WHAT YOU SHOULD DO |
Restate the opening lines of the material below word for word, stopping after the line that contains "S.camera = cam".

MATERIAL |
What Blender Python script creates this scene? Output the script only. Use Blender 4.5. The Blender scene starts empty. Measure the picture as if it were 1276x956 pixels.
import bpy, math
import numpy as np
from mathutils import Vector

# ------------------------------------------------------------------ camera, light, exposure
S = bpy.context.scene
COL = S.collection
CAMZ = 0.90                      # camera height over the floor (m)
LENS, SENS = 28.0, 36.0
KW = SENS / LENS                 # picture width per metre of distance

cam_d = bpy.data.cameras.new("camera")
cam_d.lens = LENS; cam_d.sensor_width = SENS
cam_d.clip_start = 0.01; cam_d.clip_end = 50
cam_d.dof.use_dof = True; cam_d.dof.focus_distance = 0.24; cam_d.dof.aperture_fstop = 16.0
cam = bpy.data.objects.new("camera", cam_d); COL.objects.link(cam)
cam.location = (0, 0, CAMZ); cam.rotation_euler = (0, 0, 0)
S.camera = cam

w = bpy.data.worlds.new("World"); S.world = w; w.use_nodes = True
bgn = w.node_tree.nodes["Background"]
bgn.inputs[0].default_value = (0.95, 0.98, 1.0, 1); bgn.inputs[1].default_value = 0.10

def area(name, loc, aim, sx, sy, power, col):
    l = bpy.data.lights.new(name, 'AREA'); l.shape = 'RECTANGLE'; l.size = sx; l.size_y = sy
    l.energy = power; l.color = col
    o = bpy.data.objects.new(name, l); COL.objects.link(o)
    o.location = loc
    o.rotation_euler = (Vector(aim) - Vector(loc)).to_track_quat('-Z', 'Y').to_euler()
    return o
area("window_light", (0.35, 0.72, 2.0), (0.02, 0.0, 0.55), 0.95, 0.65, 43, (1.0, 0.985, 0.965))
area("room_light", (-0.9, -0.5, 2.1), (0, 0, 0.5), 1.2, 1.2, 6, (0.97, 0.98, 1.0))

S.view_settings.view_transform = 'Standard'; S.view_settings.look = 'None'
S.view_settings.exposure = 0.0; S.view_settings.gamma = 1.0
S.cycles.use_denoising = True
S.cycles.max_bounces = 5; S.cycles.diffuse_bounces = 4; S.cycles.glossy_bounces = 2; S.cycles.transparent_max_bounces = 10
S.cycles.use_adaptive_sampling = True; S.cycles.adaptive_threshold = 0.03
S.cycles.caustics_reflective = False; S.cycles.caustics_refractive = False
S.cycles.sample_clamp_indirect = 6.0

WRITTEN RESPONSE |
What Blender Python script creates this scene? Output the script only. Use Blender 4.5. The Blender scene starts empty. Measure the picture as if it were 1276x956 pixels.
import bpy, math
import numpy as np
from mathutils import Vector

# ------------------------------------------------------------------ camera, light, exposure
S = bpy.context.scene
COL = S.collection
CAMZ = 0.90                      # camera height over the floor (m)
LENS, SENS = 28.0, 36.0
KW = SENS / LENS                 # picture width per metre of distance

cam_d = bpy.data.cameras.new("camera")
cam_d.lens = LENS; cam_d.sensor_width = SENS
cam_d.clip_start = 0.01; cam_d.clip_end = 50
cam_d.dof.use_dof = True; cam_d.dof.focus_distance = 0.24; cam_d.dof.aperture_fstop = 16.0
cam = bpy.data.objects.new("camera", cam_d); COL.objects.link(cam)
cam.location = (0, 0, CAMZ); cam.rotation_euler = (0, 0, 0)
S.camera = cam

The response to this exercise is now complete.